PROVIDED DATA:
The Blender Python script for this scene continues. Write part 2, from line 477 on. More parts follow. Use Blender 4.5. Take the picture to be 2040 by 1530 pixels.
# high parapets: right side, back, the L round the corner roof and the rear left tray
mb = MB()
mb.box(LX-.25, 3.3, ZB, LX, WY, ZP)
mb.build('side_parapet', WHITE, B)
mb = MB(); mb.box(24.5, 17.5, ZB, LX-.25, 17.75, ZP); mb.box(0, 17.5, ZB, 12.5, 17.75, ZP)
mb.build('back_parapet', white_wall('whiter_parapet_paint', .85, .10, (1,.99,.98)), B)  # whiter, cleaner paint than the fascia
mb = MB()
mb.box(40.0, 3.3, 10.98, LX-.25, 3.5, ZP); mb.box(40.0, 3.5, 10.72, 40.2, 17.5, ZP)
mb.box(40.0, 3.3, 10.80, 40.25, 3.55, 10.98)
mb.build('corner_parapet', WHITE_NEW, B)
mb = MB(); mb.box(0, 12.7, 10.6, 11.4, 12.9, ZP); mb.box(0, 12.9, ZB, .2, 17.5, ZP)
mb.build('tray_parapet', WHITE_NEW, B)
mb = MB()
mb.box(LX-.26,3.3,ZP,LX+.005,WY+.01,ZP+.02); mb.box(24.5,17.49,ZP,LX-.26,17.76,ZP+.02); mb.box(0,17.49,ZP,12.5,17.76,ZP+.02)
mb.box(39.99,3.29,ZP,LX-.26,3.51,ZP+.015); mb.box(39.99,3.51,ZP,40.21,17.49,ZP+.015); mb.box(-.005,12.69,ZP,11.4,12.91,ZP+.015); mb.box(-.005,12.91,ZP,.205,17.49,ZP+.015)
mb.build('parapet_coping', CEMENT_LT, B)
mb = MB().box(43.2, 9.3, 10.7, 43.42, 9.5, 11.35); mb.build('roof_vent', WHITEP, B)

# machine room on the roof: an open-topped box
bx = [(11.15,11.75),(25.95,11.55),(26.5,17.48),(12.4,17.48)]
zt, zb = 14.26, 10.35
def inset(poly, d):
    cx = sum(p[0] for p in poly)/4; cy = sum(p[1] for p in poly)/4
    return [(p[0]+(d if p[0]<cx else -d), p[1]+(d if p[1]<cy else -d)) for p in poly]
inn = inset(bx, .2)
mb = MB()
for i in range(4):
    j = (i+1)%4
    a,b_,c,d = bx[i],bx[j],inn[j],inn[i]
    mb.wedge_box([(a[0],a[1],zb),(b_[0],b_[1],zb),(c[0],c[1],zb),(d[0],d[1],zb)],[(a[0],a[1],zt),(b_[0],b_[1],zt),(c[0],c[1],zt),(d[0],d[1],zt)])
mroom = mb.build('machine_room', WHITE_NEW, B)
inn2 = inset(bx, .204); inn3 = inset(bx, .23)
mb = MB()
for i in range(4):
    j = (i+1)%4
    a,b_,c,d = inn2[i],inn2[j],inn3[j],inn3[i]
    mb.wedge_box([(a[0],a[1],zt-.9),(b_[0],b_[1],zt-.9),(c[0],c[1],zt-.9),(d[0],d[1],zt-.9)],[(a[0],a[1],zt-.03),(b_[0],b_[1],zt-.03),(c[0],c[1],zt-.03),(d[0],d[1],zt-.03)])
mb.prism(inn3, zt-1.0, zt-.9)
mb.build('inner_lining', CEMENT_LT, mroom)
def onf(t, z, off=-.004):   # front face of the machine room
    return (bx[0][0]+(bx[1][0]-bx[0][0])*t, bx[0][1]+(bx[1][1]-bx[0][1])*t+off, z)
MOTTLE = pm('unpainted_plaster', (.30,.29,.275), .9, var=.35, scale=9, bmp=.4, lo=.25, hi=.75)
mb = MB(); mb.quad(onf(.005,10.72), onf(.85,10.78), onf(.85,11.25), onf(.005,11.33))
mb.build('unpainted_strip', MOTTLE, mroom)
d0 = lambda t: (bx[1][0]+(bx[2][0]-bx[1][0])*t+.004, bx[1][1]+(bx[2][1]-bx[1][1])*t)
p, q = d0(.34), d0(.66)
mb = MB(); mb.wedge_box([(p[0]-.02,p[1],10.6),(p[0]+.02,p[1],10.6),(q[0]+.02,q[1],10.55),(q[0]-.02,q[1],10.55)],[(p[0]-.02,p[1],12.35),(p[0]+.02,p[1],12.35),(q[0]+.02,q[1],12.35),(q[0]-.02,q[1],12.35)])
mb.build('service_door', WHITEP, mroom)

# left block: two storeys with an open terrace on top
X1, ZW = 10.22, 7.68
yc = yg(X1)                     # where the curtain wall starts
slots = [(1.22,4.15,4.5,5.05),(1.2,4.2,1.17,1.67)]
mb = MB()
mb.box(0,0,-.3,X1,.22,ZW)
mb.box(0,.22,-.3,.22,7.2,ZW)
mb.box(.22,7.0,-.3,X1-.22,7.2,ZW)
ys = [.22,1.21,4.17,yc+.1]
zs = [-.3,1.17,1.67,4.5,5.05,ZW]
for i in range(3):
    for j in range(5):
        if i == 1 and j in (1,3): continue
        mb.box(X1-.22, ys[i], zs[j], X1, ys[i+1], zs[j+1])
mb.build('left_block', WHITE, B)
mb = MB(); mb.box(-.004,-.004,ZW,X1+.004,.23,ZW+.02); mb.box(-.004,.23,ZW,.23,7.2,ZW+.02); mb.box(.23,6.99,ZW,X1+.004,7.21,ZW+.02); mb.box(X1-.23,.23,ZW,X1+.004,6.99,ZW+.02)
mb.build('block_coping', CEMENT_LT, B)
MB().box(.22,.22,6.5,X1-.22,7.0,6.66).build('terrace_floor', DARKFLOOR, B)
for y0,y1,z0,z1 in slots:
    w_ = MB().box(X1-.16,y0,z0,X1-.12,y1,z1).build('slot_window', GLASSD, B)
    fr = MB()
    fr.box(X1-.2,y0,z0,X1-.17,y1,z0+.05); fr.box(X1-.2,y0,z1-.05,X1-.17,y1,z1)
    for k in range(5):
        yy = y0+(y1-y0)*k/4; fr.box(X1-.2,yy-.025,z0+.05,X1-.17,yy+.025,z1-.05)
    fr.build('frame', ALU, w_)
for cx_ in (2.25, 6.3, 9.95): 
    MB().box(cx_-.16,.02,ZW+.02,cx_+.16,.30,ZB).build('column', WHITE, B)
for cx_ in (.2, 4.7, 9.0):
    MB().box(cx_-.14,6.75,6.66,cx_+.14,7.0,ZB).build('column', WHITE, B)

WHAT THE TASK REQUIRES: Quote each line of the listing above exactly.

ANSWER TO THE EXERCISE:
The Blender Python script for this scene continues. Write part 2, from line 477 on. More parts follow. Use Blender 4.5. Take the picture to be 2040 by 1530 pixels.
# high parapets: right side, back, the L round the corner roof and the rear left tray
mb = MB()
mb.box(LX-.25, 3.3, ZB, LX, WY, ZP)
mb.build('side_parapet', WHITE, B)
mb = MB(); mb.box(24.5, 17.5, ZB, LX-.25, 17.75, ZP); mb.box(0, 17.5, ZB, 12.5, 17.75, ZP)
mb.build('back_parapet', white_wall('whiter_parapet_paint', .85, .10, (1,.99,.98)), B)  # whiter, cleaner paint than the fascia
mb = MB()
mb.box(40.0, 3.3, 10.98, LX-.25, 3.5, ZP); mb.box(40.0, 3.5, 10.72, 40.2, 17.5, ZP)
mb.box(40.0, 3.3, 10.80, 40.25, 3.55, 10.98)
mb.build('corner_parapet', WHITE_NEW, B)
mb = MB(); mb.box(0, 12.7, 10.6, 11.4, 12.9, ZP); mb.box(0, 12.9, ZB, .2, 17.5, ZP)
mb.build('tray_parapet', WHITE_NEW, B)
mb = MB()
mb.box(LX-.26,3.3,ZP,LX+.005,WY+.01,ZP+.02); mb.box(24.5,17.49,ZP,LX-.26,17.76,ZP+.02); mb.box(0,17.49,ZP,12.5,17.76,ZP+.02)
mb.box(39.99,3.29,ZP,LX-.26,3.51,ZP+.015); mb.box(39.99,3.51,ZP,40.21,17.49,ZP+.015); mb.box(-.005,12.69,ZP,11.4,12.91,ZP+.015); mb.box(-.005,12.91,ZP,.205,17.49,ZP+.015)
mb.build('parapet_coping', CEMENT_LT, B)
mb = MB().box(43.2, 9.3, 10.7, 43.42, 9.5, 11.35); mb.build('roof_vent', WHITEP, B)

# machine room on the roof: an open-topped box
bx = [(11.15,11.75),(25.95,11.55),(26.5,17.48),(12.4,17.48)]
zt, zb = 14.26, 10.35
def inset(poly, d):
    cx = sum(p[0] for p in poly)/4; cy = sum(p[1] for p in poly)/4
    return [(p[0]+(d if p[0]<cx else -d), p[1]+(d if p[1]<cy else -d)) for p in poly]
inn = inset(bx, .2)
mb = MB()
for i in range(4):
    j = (i+1)%4
    a,b_,c,d = bx[i],bx[j],inn[j],inn[i]
    mb.wedge_box([(a[0],a[1],zb),(b_[0],b_[1],zb),(c[0],c[1],zb),(d[0],d[1],zb)],[(a[0],a[1],zt),(b_[0],b_[1],zt),(c[0],c[1],zt),(d[0],d[1],zt)])
mroom = mb.build('machine_room', WHITE_NEW, B)
inn2 = inset(bx, .204); inn3 = inset(bx, .23)
mb = MB()
for i in range(4):
    j = (i+1)%4
    a,b_,c,d = inn2[i],inn2[j],inn3[j],inn3[i]
    mb.wedge_box([(a[0],a[1],zt-.9),(b_[0],b_[1],zt-.9),(c[0],c[1],zt-.9),(d[0],d[1],zt-.9)],[(a[0],a[1],zt-.03),(b_[0],b_[1],zt-.03),(c[0],c[1],zt-.03),(d[0],d[1],zt-.03)])
mb.prism(inn3, zt-1.0, zt-.9)
mb.build('inner_lining', CEMENT_LT, mroom)
def onf(t, z, off=-.004):   # front face of the machine room
    return (bx[0][0]+(bx[1][0]-bx[0][0])*t, bx[0][1]+(bx[1][1]-bx[0][1])*t+off, z)
MOTTLE = pm('unpainted_plaster', (.30,.29,.275), .9, var=.35, scale=9, bmp=.4, lo=.25, hi=.75)
mb = MB(); mb.quad(onf(.005,10.72), onf(.85,10.78), onf(.85,11.25), onf(.005,11.33))
mb.build('unpainted_strip', MOTTLE, mroom)
d0 = lambda t: (bx[1][0]+(bx[2][0]-bx[1][0])*t+.004, bx[1][1]+(bx[2][1]-bx[1][1])*t)
p, q = d0(.34), d0(.66)
mb = MB(); mb.wedge_box([(p[0]-.02,p[1],10.6),(p[0]+.02,p[1],10.6),(q[0]+.02,q[1],10.55),(q[0]-.02,q[1],10.55)],[(p[0]-.02,p[1],12.35),(p[0]+.02,p[1],12.35),(q[0]+.02,q[1],12.35),(q[0]-.02,q[1],12.35)])
mb.build('service_door', WHITEP, mroom)

# left block: two storeys with an open terrace on top
X1, ZW = 10.22, 7.68
yc = yg(X1)                     # where the curtain wall starts
slots = [(1.22,4.15,4.5,5.05),(1.2,4.2,1.17,1.67)]
mb = MB()
mb.box(0,0,-.3,X1,.22,ZW)
mb.box(0,.22,-.3,.22,7.2,ZW)
mb.box(.22,7.0,-.3,X1-.22,7.2,ZW)
ys = [.22,1.21,4.17,yc+.1]
zs = [-.3,1.17,1.67,4.5,5.05,ZW]
for i in range(3):
    for j in range(5):
        if i == 1 and j in (1,3): continue
        mb.box(X1-.22, ys[i], zs[j], X1, ys[i+1], zs[j+1])
mb.build('left_block', WHITE, B)
mb = MB(); mb.box(-.004,-.004,ZW,X1+.004,.23,ZW+.02); mb.box(-.004,.23,ZW,.23,7.2,ZW+.02); mb.box(.23,6.99,ZW,X1+.004,7.21,ZW+.02); mb.box(X1-.23,.23,ZW,X1+.004,6.99,ZW+.02)
mb.build('block_coping', CEMENT_LT, B)
MB().box(.22,.22,6.5,X1-.22,7.0,6.66).build('terrace_floor', DARKFLOOR, B)
for y0,y1,z0,z1 in slots:
    w_ = MB().box(X1-.16,y0,z0,X1-.12,y1,z1).build('slot_window', GLASSD, B)
    fr = MB()
    fr.box(X1-.2,y0,z0,X1-.17,y1,z0+.05); fr.box(X1-.2,y0,z1-.05,X1-.17,y1,z1)
    for k in range(5):
        yy = y0+(y1-y0)*k/4; fr.box(X1-.2,yy-.025,z0+.05,X1-.17,yy+.025,z1-.05)
    fr.build('frame', ALU, w_)
for cx_ in (2.25, 6.3, 9.95): 
    MB().box(cx_-.16,.02,ZW+.02,cx_+.16,.30,ZB).build('column', WHITE, B)
for cx_ in (.2, 4.7, 9.0):
    MB().box(cx_-.14,6.75,6.66,cx_+.14,7.0,ZB).build('column', WHITE, B)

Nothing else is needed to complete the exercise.